Devoting attention to the right venue is as important as if you were renting an office. For Caroline Blunden, a specialist in contemporary Chinese painting, ambience is important because she frequently entertains visiting Chinese artists. "I choose places which are informal and where the artists can do a bit of sightseeing at the same time,." she says.

Blunden is a regular at the Design Museum cafe and at the South Bank Centre, which provide "great views of the Tower and the Houses of Parliament".

Blunden splits her working day between home in Battersea, the Alan Baxter Gallery in Clerkenwell - where she is currently exhibiting around a dozen Chinese artists - and her virtual offices. For corporate clients who view the exhibition in private she will talk finance afterwards in one of Smithfield's cafes or fish restaurants.

Most cafes at galleries and concert halls are happy to become offices, as long as customers keep buying refreshments. A table of businessmen drinking one cup of coffee an hour does not make financial sense when tired and parched gallery-goers are queuing up outside.

"We are very happy to be a venue for business meetings," says Mike Rickard, general manager of the brasserie at the Sainsbury Wing. "We have no music, the atmosphere is subtle and people can talk undisturbed. The tables are big and we see lots of PCs, mobile phones and briefcases coming out."

Far less discreet in tone are the string of Aroma cafes which have sprung up around London. They have a motto: "15 minutes of sunshine," and pulse to Latin American samba as customers soak up the Mediterranean oranges, aquamarines and ochres of the decor. Coffee is their speciality and comes frothed, whipped, iced, decaffeinated and flavoured.

"The idea is to come off the streets of London and have a 15-minute holiday," says David Carter, manager of the Bishopsgate branch of Aroma.

Customers include employment agencies conducting job interviews, fashion companies with portfolios and City workers holding meetings away from the formality of the office. According to Neil Dookun, the company's operations manager, "Aroma is a great place to be seen, we're very vibrant, very lifestyle, and we're riding on the back of a trend."

Many organisations are now peopled by homeworkers, freelancers and consultants. A company's clients, in fact, are likely to be equally office-less.

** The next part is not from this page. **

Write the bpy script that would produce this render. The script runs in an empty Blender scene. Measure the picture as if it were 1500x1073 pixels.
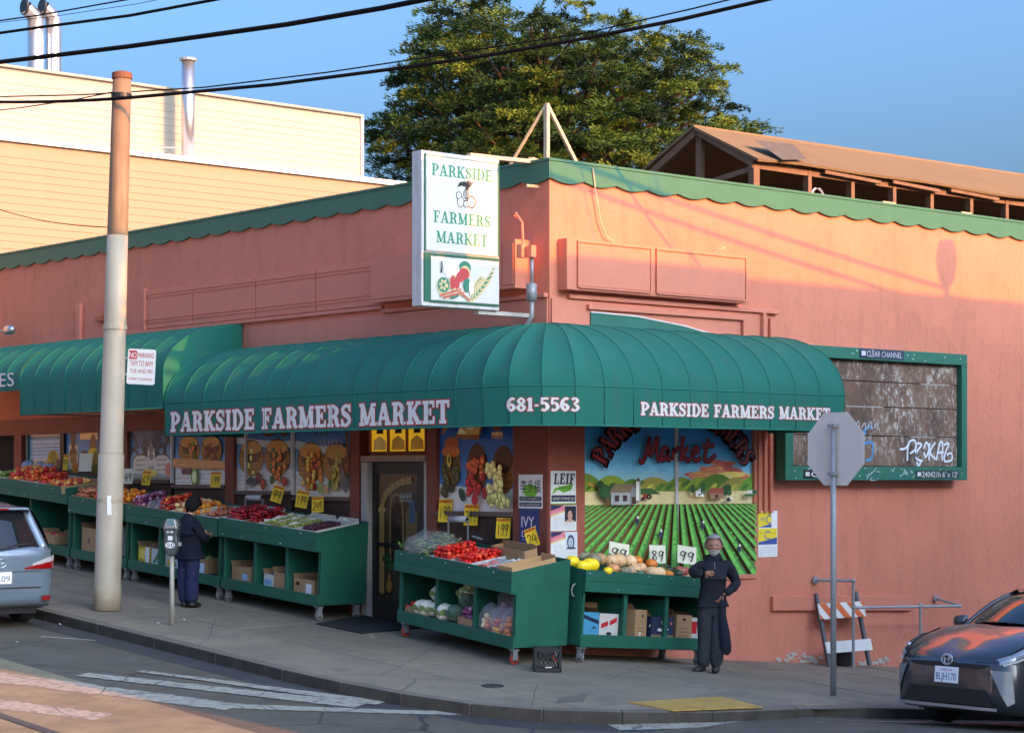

Jonathan Theobald, a video director/producer, runs his company Country Films from his Wimbledon home. "The video industry is full of freelancers," he says.

"I think people feel uncomfortable holding meetings in their own homes. It is difficult for both the company and client with interruptions from spouses, pets and children."

Recently he organised a meeting in the Langham Hilton Hotel, north of Oxford Circus. His client was based in Hereford and the public relations people came from Shropshire. Both were visiting London on business anyway. "I chose a central place and we sat in the bar and drank coffee," says Theobald. "I don't need to rent an office and the meeting cost me three cups of coffee."